The longest-serving public representative in the State is on the campaign trail as he prepares to contest the local elections in the East Cork municipal district.

Cllr Noel Collins is a legend in many ways in local government.

He doesn’t have a mobile phone, doesn’t drive and continues to write letters on a rickety old typewriter which has some damage to its keys – often leading him to fill in the blank spaces with a biro.

And the long-standing Independent councillor will not be using social media to get his message across.

There’s no major party machine to back him up but he has a legion of friends who admire the charitable work he does behind the scenes, especially for the homeless and many of the more vulnerable in society, generally.

It would be a huge shock if he doesn’t top the poll in the Midleton electoral area and an even bigger one if he fails to get elected. Mr Collins, currently chairman of the municipal district, was first elected 52 years ago.

At the last local elections, he received 2,267 first preference votes, securing a seat on the first count. He was so far ahead of the pack that it wasn’t until the eighth count that anybody else got past the winning post.

Another firm favourite in the field is sitting councillor Michael Hegarty (FG) from Ladysbridge in the Castlemartyr area who is the second-longest serving councillor in Cork’s County Hall with 34 years unbroken service.

Along with Youghal-based outgoing councillor Mary Linehan-Foley, who is an Independent, the pair should also be joining Mr Collins in the council chamber next month.

Mr Hegarty has been returned at every council election since 1985 and is currently deputy leader of Fine Gael in County Hall. Meanwhile, current deputy mayor of the county, Ms Linehan-Foley was first elected onto Youghal Town Council in 1999.

Her father Paddy served on the county council for 43 years and she has inherited a powerful political machine in the area. Meanwhile, a pre-election surprise was Cllr Michael Ahern’s decision not to seek re-election.

The ex-junior minister had been co-opted onto the council in 2018 to replace Fianna Fáil’s Youghal-based Cllr Aaron O’Sullivan after the 30-year-old solicitor cited work commitments as his main reason for quitting as a local public representative.

However, Fianna Fáil will be hoping James O’Connor, one of the youngest candidates in the field, will do the business for them instead. He hails from a dairy farming family between Youghal and Killeagh.
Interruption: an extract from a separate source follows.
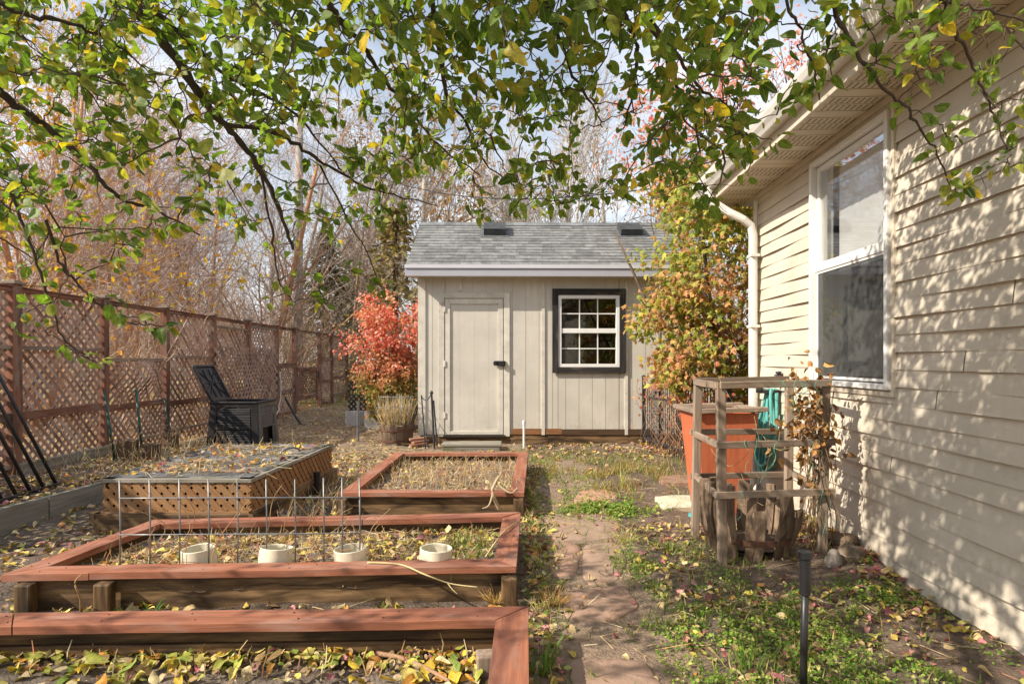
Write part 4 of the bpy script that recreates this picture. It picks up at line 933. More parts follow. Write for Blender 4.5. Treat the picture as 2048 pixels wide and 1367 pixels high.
# broken barrel in it
bc2 = A(1.565, 3.97, 0); bb = thing('broken_barrel', 'broken old barrel with missing staves standing inside the wooden cage', 'barrel', bc2)
for a_, lean, h in ((-176, .0, .47), (-161, .04, .45), (-147, 0, .43), (-133, .05, .45), (-112, -.03, .40), (-100, .02, .37), (-70, .04, .40), (-56, .0, .43), (-43, .10, .33), (24, 0, .36), (40, 0, .40), (62, .02, .35), (78, 0, .41), (96, 0, .38), (112, 0, .42), (132, 0, .43), (152, 0, .42), (168, 0, .43)):
    a = math.radians(a_); rd = A(math.cos(a), math.sin(a), 0); tg = A(-rd[1], rd[0], 0); mb = MB(); V = []; wv = .025+.009*rng.random(); twist_ = .02*rng.normal(); zz = np.linspace(-.03, h, 6)
    for z in zz:
        r = .255+.055*math.sin(math.pi*min(max(z/.5, 0), 1)*.75)+lean*z*1.2; jag = .008*rng.normal(); w2 = wv*(.85+.35*math.sin(math.pi*(z+.03)/(h+.2)))
        for sx, sr in ((-1, 0), (1, 0), (1, -.026), (-1, -.026)): V.append(bc2+rd*(r+sr+.006*rng.normal()*(sr == 0))+tg*(sx*w2+jag*.4+twist_*z*2)+A(0, 0, z+(jag*2 if z == zz[-1] else 0)))
    f = [[i*4+k, i*4+(k+1) % 4, i*4+4+(k+1) % 4, i*4+4+k] for i in range(5) for k in range(4)]+[[20, 21, 22, 23], [3, 2, 1, 0]]
    Vn = np.array(V); mb.add(V, f, A(1, 1, 1)*(1+.8*(rng.random()-.5)), np.stack([Vn[:, 2]+a_, Vn[:, 0], Vn[:, 1]], 1)); mb.build('stave', M['oak'], bb, bevel=.003)
mb = MB(); an = np.radians(np.linspace(-178, -36, 26)); V = []
for t in an: V += [bc2+A(r*math.cos(t), r*math.sin(t), z) for r, z in ((.284, .10), (.288, .10), (.296, .14), (.290, .14))]
mb.add(V, [[i*4+k, i*4+(k+1) % 4, i*4+4+(k+1) % 4, i*4+4+k] for i in range(25) for k in range(4)]); mb.build('hoop', M['rust'], bb)
mb = MB(); mb.lathe(bc2, [(.25, .06), (.1, .1), (0, .09)], 18, col=(.17, .13, .10)); mb.build('soil', M['ground'], bb)
# red tapered bin
rb = A(1.70, 4.97, 0); bin_ = thing('red_planter_bin', 'terracotta red tapered wooden bin with pale board rim behind the wooden cage', 'bin', rb)
def bq(sx, sy, t): k = .16+.075*t; return rb+A(sx*k*1.02, sy*(k+.02), .83*t)
Q = [(-1, -1), (1, -1), (1, 1), (-1, 1)]
for i in range(4):
    a, b = Q[i], Q[(i+1) % 4]; m0, m1 = bq(*a, 0), bq(*b, 0); t0, t1 = bq(*a, 1), bq(*b, 1); n_ = nrm(np.cross(m1-m0, t0-m0))*-.02; ins = nrm(m1-m0)*.002
    V = [m0+ins, m1-ins, t1-ins, t0+ins]; V += [p+n_ for p in V]; Vn = np.array(V); mb = MB(); mb.add(V, [[0, 1, 2, 3], [7, 6, 5, 4], [0, 4, 5, 1], [1, 5, 6, 2], [2, 6, 7, 3], [3, 7, 4, 0]], (1, 1, 1), np.stack([Vn[:, 2], Vn[:, 0], Vn[:, 1]], 1)+i*3); mb.build('side_panel', M['redpaint'], bin_)
mb = MB(); z = .832
for (x0, x1, y0, y1) in ((-.285, .30, -.30, -.21), (-.285, .30, .21, .30), (-.285, -.2, -.208, .208), (.21, .30, -.208, .208)): mb.box(rb+A(x0, y0, z), A(x1-x0, 0, .03*(x1-x0)), A(0, y1-y0, 0), A(0, 0, .034))
mb.build('rim_board', M['greywood'], bin_, bevel=.004)
mb = MB(); mb.box(rb+A(-.2, -.2, .6), A(.4, 0, 0), A(0, .4, 0), A(0, 0, .1), col=(.17, .13, .10)); mb.build('soil', M['ground'], bin_)
# hose
hs = hw(5.12, .10, 1.0); mb = MB()
for k in range(9):
    w_ = .05+.016*k; dp = .66+.025*(k % 4)+.03*rng.random(); s_ = 5.12+.03*rng.normal(); t = np.linspace(0, 2*math.pi, 40, endpoint=False)
    pts = [hw(s_+.16*((1-math.cos(a))/2)+w_*math.sin(a)*(.45+1.1*((1-math.cos(a))/2)), .055+.012*(k % 5)+.014*math.sin(a*2+k), 1.0-dp*((1-math.cos(a))/2)) for a in t]; mb.tube(pts, .0125, 8, closed=True)
tag(mb.build('garden_hose', M['hose'], smooth=True, org=hs), 'coiled teal garden hose hanging on the house wall behind the cage', 'hose')
mb = MB(); mb.box(hw(5.06, .02, .97), HU*.12, HN*.16, A(0, 0, .03)); mb.box(hw(5.06, .16, .97), HU*.12, HN*.02, A(0, 0, .07)); tag(mb.build('hose_hook', M['blackmetal'], bevel=.004, org=hw(5.1, .05, .97)), 'dark hook on the house wall carrying the hose', 'hook')
mb = MB(); p0 = hw(5.02, .02, 1.12); mb.tube([p0, p0+HN*.05, p0+HN*.06-A(0, 0, .06)], .018, 8); mb.lathe(p0+HN*.03+A(0, 0, .02), [(0, .02), (.025, .015), (.025, 0), (0, -.01)], 8); tag(mb.build('wall_tap', M['ironmetal'], smooth=True, org=p0), 'small dark tap on the siding left of the house window', 'tap')

# iron fence
IA, IB = A(1.92, 8.75, 0), A(2.3, 6.3, 0); IDR = nrm(IB-IA); IL = np.linalg.norm(IB-IA)
iron = thing('iron_fence', 'black iron picket gate with arched top between the shed and the house', 'iron fence', (IA+IB)/2)
def itop(t): return .88+.36*math.sin(math.pi*min(max((t-.08)/.8, 0), 1))**1.3
mb = MB()
for t in (0, .98):
    mb = MB(); mb.box(IA+IDR*IL*t+A(-.02, -.02, -.05), A(.045, 0, 0), A(0, .045, 0), A(0, 0, 1.05)); p = mb.build('post', M['ironmetal'], iron)
    mb = MB(); mb.lathe(IA+IDR*IL*t+A(0, 0, 1.0), [(.032, 0), (.032, .02), (0, .04)], 8); mb.build('post_cap', M['ironmetal'], p)
for t in np.linspace(.03, .96, 34):
    mb = MB(); p = IA+IDR*IL*t; mb.tube([p+A(0, 0, .02), p+A(0, 0, itop(t))], .0075, 6); mb.build('picket', M['ironmetal'], iron)
mb = MB(); tt = np.linspace(0, .98, 24); mb.tube([IA+IDR*IL*t+A(0, 0, itop(t)) for t in tt], .013, 6)
for z in (.12, .72): mb.bar(IA+A(0, 0, z), IB+A(0, 0, z), .025, .025)
mb.build('rail', M['ironmetal'], iron)
mb = MB(); p = A(2.13, 8.6, 0); mb.tube([p, p+A(0, 0, 1.75)], .017, 8); mb.tube([p+A(.025*math.cos(a), .025*math.sin(a), .1+a*.024) for a in np.linspace(0, 60, 300)], .008, 4)
tag(mb.build('arbor_pole', M['ironmetal'], smooth=True, org=p), 'thin dark pole with a spiral winding behind the iron gate', 'pole')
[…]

The Trinity College undergraduate has a strong interest in politics and spent two years as an intern in Leinster House.

Sinn Féin, meanwhile, has a young person in its team. Cllr Danielle Twomey from Midleton has proved to be a worthy local politician after being co-opted to County Hall in 2016 after Sinn Féin’s Pat Buckley secured a Dáil seat in the Cork East constituency.

It’s expected Ms Twomey will poll well while SF is also confident a second candidate, Shane Neville, will be in the shake-up for a seat. He’s based in Youghal and the party is hoping vote management and the geographical spread between its candidates will augur well for two seats.
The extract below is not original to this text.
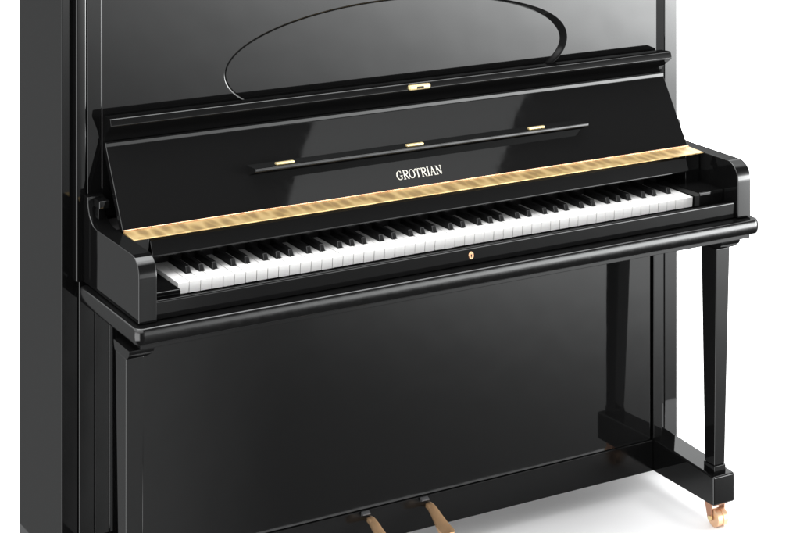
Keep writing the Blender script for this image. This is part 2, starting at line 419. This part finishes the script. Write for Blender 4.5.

Neville, 46, is a former US marine who had been in business but now works in a warehouse.

At one stage Youghal had three Sinn Féin town councillors which aided Martin Hallinan, in 2004, being the first SF member to win a seat on the council since the 1920s.
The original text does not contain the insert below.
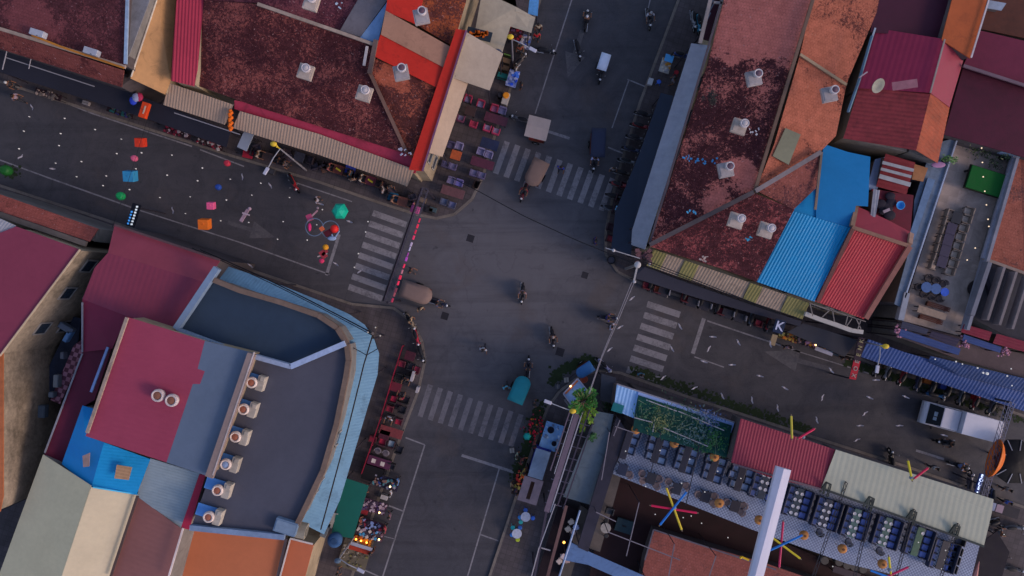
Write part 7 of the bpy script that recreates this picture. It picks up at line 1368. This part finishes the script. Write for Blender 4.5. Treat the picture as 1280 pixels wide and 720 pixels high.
# ================================================================ MORE STREET LIFE
random.seed(11)
cl = ['24242c', '6c1c24', '3c3c44', '2a3450', '5a5c64', '2c2622', '7a2830', '1c1c20', '4c5460', '8a8a90']
for i in range(9):                              # kerb of the upper right road, beside the navy awning
    t0 = i / 8; x, y = 806 - 42*t0, 142 + 118*t0
    bike(x + 1, y, (1, .3), cl[i], 'motorbike parked nose-in between the navy awning and the kerb, %s from the top' % big[i], 'motorbikes beside the navy awning', .13)
for i in range(8):                              # under the slate awning along the right street
    x, y = 815 + i*21, 352 + i*7.2
    bike(x, y - 1, (.3, -.95), cl[(i*3) % 10], 'motorbike half under the slate awning, %s from the corner' % big[i], 'motorbikes under the slate awning', .13)
for i, x in enumerate((1098, 1112, 1131, 1150, 1168, 1187, 1204, 1222, 1243, 1262)):
    bike(x, 458 + (x - 1098)*.335, (.3 + .1*(i % 3), -.95), cl[(i*7 + 2) % 10], 'motorbike parked below the long blue awning, %s from the left' % big[i], 'motorbikes below the long blue awning', .13)
for i, (x, y, hx, l) in enumerate(((1160, 477, 'a85c28', 'small orange crate below the long blue awning'), (1221, 497, 'a82830', 'small red crate below the long blue awning'), (1110, 459, '6c5a48', 'brown crate below the left end of the blue awning'), (1180, 484, '2c3c80', 'blue crate below the long blue awning'), (338, 214, '3a3a40', 'dark crate at the kerb beside the lamp arm'), (528, 250, '6a5a4c', 'brown wooden crate at the foot of the red gantry'), (536, 263, '24242a', 'black crate at the tip of the cafe pavement'), (541, 262, '3a4a50', 'grey-blue crate at the tip of the cafe pavement'), (497, 505, '3c2c34', 'plum coloured crate between the red pavement chairs'), (455, 640, '8c2c34', 'red crate between the clothes stalls'), (480, 622, 'a09c9c', 'pale crate at the road side of the clothes stalls'))):
    r = T('crate', l, 'crate', P(x, y, .5)); r.location.z = .13; c = parent_loc(r); g = MB(); g.box(c + Vector((0, 0, .18)), (.55, .42, .36), A1); g.build('box', M(hx, .8, .3), r); g = MB()
    for s in (-1, 1): g.box(c + Vector((0, 0, .37)) + Vector((math.cos(A2), math.sin(A2), 0))*s*.2, (.57, .04, .05), A1)
    g.build('rim', M('2c2826'), r)
# more seats in the left street's pavement row
k = 0
for x in (322, 350, 362, 393, 405, 441, 452, 478, 490, 516):
    y = 187 + (x - 322)*.31 - 1; k += 1
    chair(x, y, (.3, 1) if k % 2 else (-.3, -1), 'small cane chair at the back of the left pavement row, %s from the lamp side' % big[k-1], ('4a3c44', '3a3440', '5c4034')[k % 3], '2a2430', 'back row chairs under the beige awning')
k = 0
for x, y, h, sh, l in ((356, 205, (1, .3), '4a4650', 'grey'), (440, 224, (0, -1), '7c6a60', 'tan'), (478, 237, (-1, 0), '8a8488', 'pale'), (517, 258, (1, 0), '8c3c70', 'magenta'), (488, 233, (0, 1), '2c2c34', 'black')):
    person(STAND, x, y, h, 'person in %s top standing among the tables under the long beige awning' % l, sh, z=.13)
for x, y, h, sh, l in ((497, 602, (-1, 0), '4a70a0', 'blue'), (488, 617, (-1, -.2), 'a0a0a8', 'white'), (487, 645, (-1, 0), '5c4454', 'plum'), (481, 662, (-1, 0), '8c2c3c', 'crimson'), (457, 612, (1, 0), '6c6470', 'grey'), (450, 652, (1, 0), '7a3a30', 'rust'), (464, 690, (-.5, -1), '3c1c20', 'dark red'), (423, 715, (1, 0), '2c2c34', 'black')):
    person(STAND, x, y, h, 'person in %s top at the clothes and souvenir stalls' % l, sh, z=.02 if x > 478 else .13)
for x, y, h, sh, l in ((668, 556, (1, 0), '6c2430', 'wine red'), (655, 590, (1, .2), '9c8c40', 'mustard'), (645, 615, (1, 0), '3c2c54', 'violet'), (712, 541, (-1, 0), '3c4c6c', 'steel blue'), (697, 567, (-1, 0), '2c3040', 'charcoal')):
    person(STAND, x, y, h, 'person in %s top beside the food carts at the lower pavement' % l, sh, z=.13)
for x, y, h, sh, l in ((647, 30, (1, 0), '4c5a8c', 'blue-grey'), (650, 60, (0, 1), '7c4030', 'brick'), (645, 84, (-1, 0), 'a09c94', 'off-white'), (652, 106, (-1, 0), '2c2c38', 'dark'), (838, 70, (0, 1), '8c5040', 'rusty orange'), (842, 100, (-1, 0), '5c5c68', 'grey')):
    person(STAND, x, y, h, 'person in %s top by the stalls of the upper road' % l, sh, z=.13)
for i, (x, y, h) in enumerate(((1222, 640 - 40, (0, 1)), (1268, 660, (1, 0)), (1240, 655, (-1, .3)))):
    bike(x + (20 if i == 0 else 0), y + (22 if i == 0 else 0), h, cl[i + 3], 'motorbike parked in the lower right corner lane, %s' % ('upper', 'right', 'lower left')[i], None)
# food stall clutter under the ochre roof and canvas edge
for x, y, l, gs in ((222, 166, 'dim souvenir stall at the kerb with crimson cloth, left of the white panel', ['6c1c30', '3c1c28', '8c8088']), (262, 180, 'dim souvenir stall with white towels at the kerb, near the white panel', ['7c1c30', 'a09898', '3c2c30']), (150, 140, 'dim stall with teal goods at the kerb, near the lantern wire', ['1c4c50', '3c3c40', '2c2c5c']), (60, 118, 'dim stall with pale goods at the kerb, far left', ['5c5450', '8c7c74', '3a3034'])):
    stall('souvenir_stall', l, x, y, 2.1, .5, A1, '2a1c22', gs, n=36)

for i, (x, y, sx, l) in enumerate(((487, 511, 0, 'red stacking chair between the two rail-side tables, upper'), (503, 512, 1, 'black stacking chair near the kerb between the two tables'), (502, 455, 0, 'dim red chair at the top end of the red rail, left'), (514, 458, 1, 'dark chair at the top end of the red rail, right'), (466, 549, 0, 'dim red chair tucked against the rail by the brown-red table'), (499, 562, 1, 'black chair at the kerb below the brown-red table'), (489, 583, 1, 'dark chair at the kerb right of the purple table'), (520, 462, 0, 'wine chair at the kerb top end of the pavement cafe'))):
    chair(x, y, (DN, UP)[i % 2], l, ('8c2038', '28242c')[sx], ('4a1420', '16141a')[sx], 'red seats of the south-west pavement cafe')
for x, y, h, sh, l in ((499, 499, UP, '7c2030', 'crimson'), (486, 522, DN, '9c9ca4', 'white'), (508, 473, DN, '2c2c38', 'charcoal')):
    person(SEAT, x, y, h, 'person in %s top seated at the red-rail pavement cafe' % l, sh, z=.58)
for i, (a, b, w, l) in enumerate((((506, 443), (519, 447), .05, 'upper'), ((474, 542), (487, 545), .05, 'lower'))):
    table(TAB1, (a[0]+b[0])/2, (a[1]+b[1])/2, RT_, 'small dim wine table by the red rail, %s' % l, '40141e')
EXPO=0.28
# ================================================================ LIGHT AND CAMERA
SUN_AZ = ang(1, .42); SUN_EL = R(28)           # low warm evening sun from the right of the photo
w = bpy.data.worlds.new('World'); bpy.context.scene.world = w; w.use_nodes = True
t = w.node_tree; sky = t.nodes.new('ShaderNodeTexSky'); sky.sky_type = 'NISHITA'; sky.sun_disc = False
sky.sun_elevation = SUN_EL; sky.sun_rotation = math.pi / 2 - SUN_AZ; sky.dust_density = 1.0
tint = mix(t, 1, sky.outputs[0], (1.1, .965, .98, 1), 'MULTIPLY'); t.links.new(tint, t.nodes['Background'].inputs[0]); t.nodes['Background'].inputs[1].default_value = .15
l = bpy.data.lights.new('sun', 'SUN'); l.energy = 1.05; l.angle = R(16); l.color = (1, .76, .6)
o = bpy.data.objects.new('sun', l); C.objects.link(o)
d = Vector((math.cos(SUN_AZ) * math.cos(SUN_EL), math.sin(SUN_AZ) * math.cos(SUN_EL), math.sin(SUN_EL)))
o.rotation_euler = d.to_track_quat('Z', 'Y').to_euler()
cd = bpy.data.cameras.new('camera'); cam = bpy.data.objects.new('camera', cd); C.objects.link(cam)
cam.location = (0, 0, H); cd.angle = 2 * math.atan(640 / S / H); cd.clip_end = 5000
sc = bpy.context.scene; sc.camera = cam
sc.view_settings.view_transform = 'Standard'; sc.view_settings.look = 'None'; sc.view_settings.exposure = EXPO
sc.view_settings.gamma = 1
Cllr Susan McCarthy from Midleton, meanwhile, is also confident of retaining a FG seat while the town’s Labour candidate, Eric Nolan, will have to significantly improve on his 2014 tally of 338 to be in the running.

Other hopefuls include Rosarrii Griffin (FF) from Midleton who works as a lecturer in disabilities at UCC and FG’s John Phillips from Youghal who manages a bar and restaurant.

The East Cork Municipal District has seen its population increase by more than 3,000 since the 2016 census. It has led the council to increase the number of seats on offer from six to seven.

Unlike a number of other districts, the local election boundary remains unchanged.